I'm watching these leaves and twigs all dash down the river as they sail away and it's surprising how fast they all go from here. It didn’t seem so fast looking down on them but right next to the water they come and go with the utmost purpose. Except for some. Some get pulled into the bank or snag on an unseen limb that snatches it up from below. The soggy leaves stutter to a stop and pull away from their leaf-napper but find themselves firmly gripped in the clutches of Grendel’s mother. (Beowulf reference for my fellow book nerds.)


So as I rock dangled between two trees praying I don’t fall in, I tell God about these leaves. These leaves have a destination. And if not a destination a direction. And if no real direction well at least they’re still going. Sure they drift aimlessly but dang look at them go! Those leaves have more ambition than I do! I look at those leaves and see my friends and peers, with majors and goals and relationships and hopes and dreams and a feeling of purpose. Maybe they are misdirected. Maybe God will have to nudge them one way or another or force them to turn around altogether.
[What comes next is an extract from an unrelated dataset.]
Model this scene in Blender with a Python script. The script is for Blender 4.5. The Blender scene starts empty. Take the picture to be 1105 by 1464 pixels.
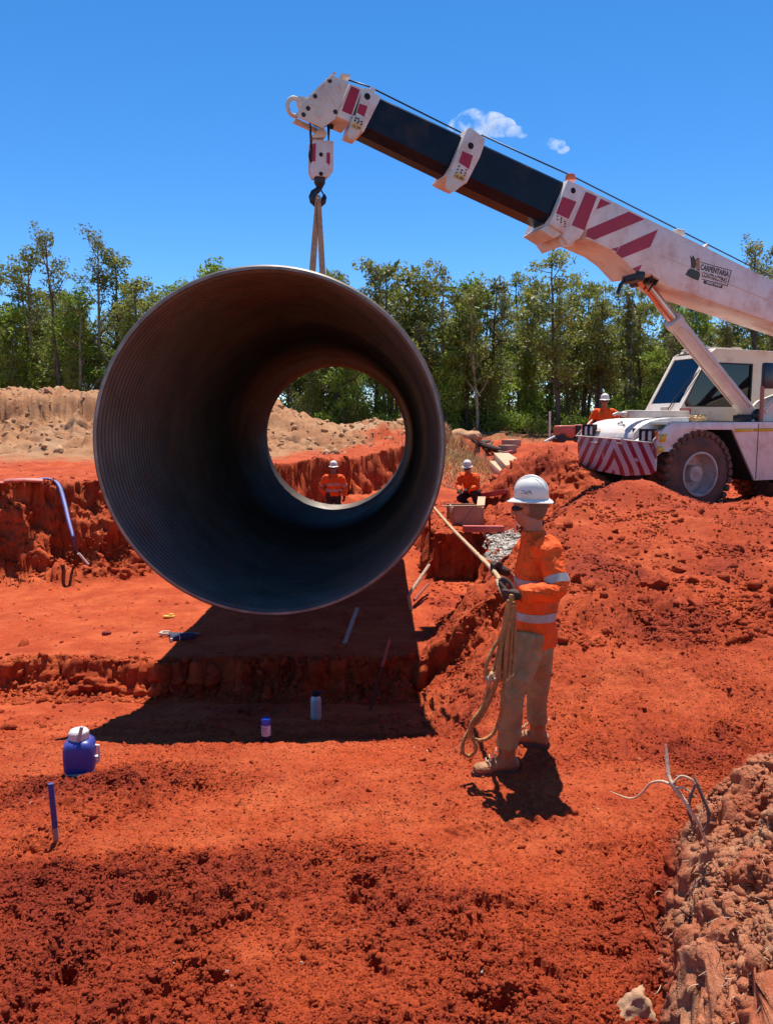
EXPO = 0.63
SUN_STR = 5.0
SKY_STR = 0.125
SKY_SAT = 1.27
PIPE_COL = (.105, .08, .066)
PIPE_ROUGH = .46
PIPE_METAL = .2
CLOUD_D = .09
import bpy, bmesh, math, random
import numpy as np
from mathutils import Vector, Matrix
sin, cos, pi, sqrt = math.sin, math.cos, math.pi, math.sqrt
R = math.radians
random.seed(7)
rng = np.random.default_rng(7)
S = bpy.context.scene
COL = S.collection
V = Vector
# ------------------------------------------------------------------ camera
FPX, CX, CY, PHI, ZC = 1080.0, 552.5, 732.0, R(6.45), 2.2
CAMP = V((0, 0, ZC))
def ray(px, py):
    a = (px-CX)/FPX; b = (CY-py)/FPX
    return V((a, cos(PHI)+b*sin(PHI), -sin(PHI)+b*cos(PHI)))
def at(px, py, Y):
    d = ray(px, py); return CAMP + d*(Y/d.y)
def onz(px, py, z):
    d = ray(px, py); return CAMP + d*((z-ZC)/d.z)
cd = bpy.data.cameras.new('camera'); cam = bpy.data.objects.new('camera', cd); COL.objects.link(cam)
cam.location = CAMP; cam.rotation_euler = (R(90)-PHI, 0, 0)
cd.sensor_fit = 'VERTICAL'; cd.sensor_height = 36; cd.lens = 36*FPX/1464; cd.clip_start = .05; cd.clip_end = 6000
S.camera = cam
S.view_settings.view_transform = 'Standard'; S.view_settings.look = 'None'
S.view_settings.exposure = EXPO; S.view_settings.gamma = 1
S.cycles.max_bounces = 8; S.cycles.diffuse_bounces = 4; S.cycles.glossy_bounces = 4
S.cycles.transparent_max_bounces = 12; S.cycles.use_denoising = True
S.cycles.volume_step_rate = 1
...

But how nice it must feel to just RUN.


And then I look at those other leaves. The ones who get stuck and though they throw their whole force into flying away they can’t move. They are just leaves in a current after all. But I feel like those leaves. Powerless. Frozen. Stuck. As an undeclared freshman about to finish my first semester of college, this is nothing new. And as an undeclared freshman who has no idea what to do, I have heard countless times that I will find my passion and that this is just a time to wait for God.


So I know that. And I believe that. Really.


But then I look down and I see hundreds and hundreds of water logged leaves matting the bottom of this river bank and decaying and turning into the sloppy mud that now coats my shoes. And part of me thinks that's where I'll end up.


What if I’m left in this time of waiting?

What if I never find it, whatever "it" is?

What if I drop out of school so hopeless and disillusioned and discouraged that I give up?

Or worse what if I graduate from this school with a major I picked at random and accept the first job I’m offered and marry the first guy I kiss and have two kids and a picket fence house in western Pennsylvania and die quietly at 80 in my sleep? Now granted that’s a bit of a rabbit hole I’ve led you down, sure. But I’m dramatic and I’m a worrier.


And you know what God said? (He’s been saying it for awhile to be honest, but I really, really don't like to hear it.)


He told me to have faith. Not that I wouldn’t become a leaf wedged into the mud on the ground. He said that I might. And that that’s how it is. And if I love Him, I have faith that even as a leaf stuck on the bank watching others move on by, He is doing a good thing. A life sold out for Him doesn’t mean traveling into Mozambique and rescuing children from temple sacrifices or human trafficking. A life sold out for Him is a life surrendered to Him. So right now I’m learning to surrender with the faith that this is exactly where He wants me to be, at least for right now. And I’m not gonna lie I don’t always love the idea of that. But I do love Him. And He is good and His plan is good and I will proclaim His goodness wherever I am even in these muddy banks. So right now? I'll wait and watch and make my peace by the riverside with faith that the King of my soul knows what He’s doing.